3D printed graphene/polyurethane wearable pressure sensor for motion fitness monitoring

The structural design of three-dimensional (3D) flexible wearable sensors using conductive polymer composites is a hot spot in current research. In this paper, honeycomb-shaped flexible resistive pressure sensors with three different support structures were manufactured by using thermoplastic polyurethane and graphene nanoplatelets composites based on fused deposition 3D printing technology. Based on the various 3D conductive network of the sensors, the flexible sensor exhibit excellent piezoresistive performance, such as adjustable gauge factor (GF) (13.70-54.58), exceptional durability and stability. A combination of representative volume element and finite element simulations was used to simulate the stress distribution of sensors with different structures to predict the structure's effect on the sensor GF. In addition, the sensor can be attached to human body to monitor the body's swallowing and walking behaviors.

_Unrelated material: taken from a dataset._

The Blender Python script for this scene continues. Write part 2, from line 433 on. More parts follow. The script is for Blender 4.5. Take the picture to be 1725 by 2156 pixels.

The sensor has prospective process applications for intelligent wearable devices.

Automated summary

The study focuses on the structural design of three-dimensional flexible wearable sensors using conductive polymer composites, manufacturing honeycomb-shaped flexible resistive pressure sensors with three different support structures using 3D printing technology, and demonstrating their excellent piezoresistive performance and potential applications in intelligent wearable devices.